Lee Bontecou — Untitled

Lee Bontecou

Untitled, 1982

Her drawings and works on paper in graphite and casein represent a more private face of her practice, documents of an imagination working without constraint. The 1982 casein and tempera works on Masonite are especially compelling for serious collectors, combining the intimacy of drawing with the permanence and surface of painting. Bontecou's place in art history becomes clearer the more one understands the artists who surrounded her and those who followed. Her early work shares a raw, confrontational energy with that of John Chamberlain, whose welded automobile bodies were being made at the same moment, and with the assembled constructions of Robert Rauschenberg and Louise Nevelson.

Yet her insistence on the void, on the opening at the center of her reliefs as a space of genuine psychological depth, sets her apart from all of them. Younger artists including Mike Kelley have acknowledged her influence, and the generation of sculptors working with organic and industrial materials in the 1980s and 1990s owes more to Bontecou than is always acknowledged. Lee Bontecou passed away in 2022, leaving behind a body of work that grows in stature with every passing year. She worked for decades outside the spotlight, not from obscurity but from a kind of fierce commitment to the work itself rather than its reception.

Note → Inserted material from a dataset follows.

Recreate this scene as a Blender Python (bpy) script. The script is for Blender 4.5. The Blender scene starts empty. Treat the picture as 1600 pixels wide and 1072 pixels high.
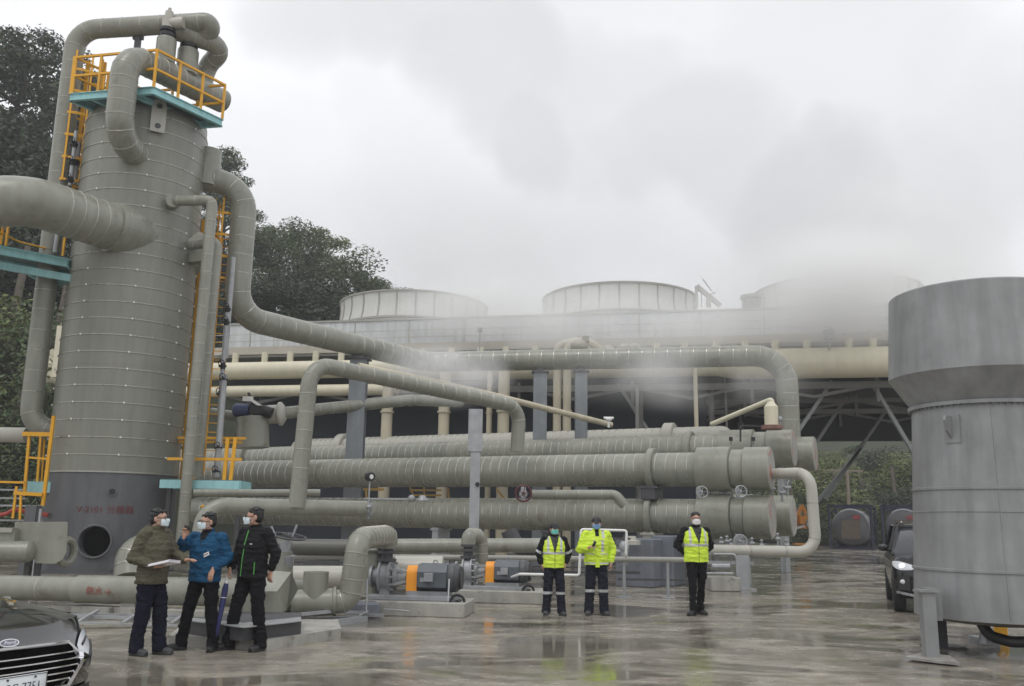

That independence is written into every piece she made: in the industrial materiality of the early reliefs, in the luminous intricacy of the later drawings, and in the cosmic scope of a practice that never stopped asking what the world actually looks like when you pay it your full and most serious attention. To own a work by Bontecou is to have a piece of that attention in your home, and it is a genuinely rare and sustaining thing.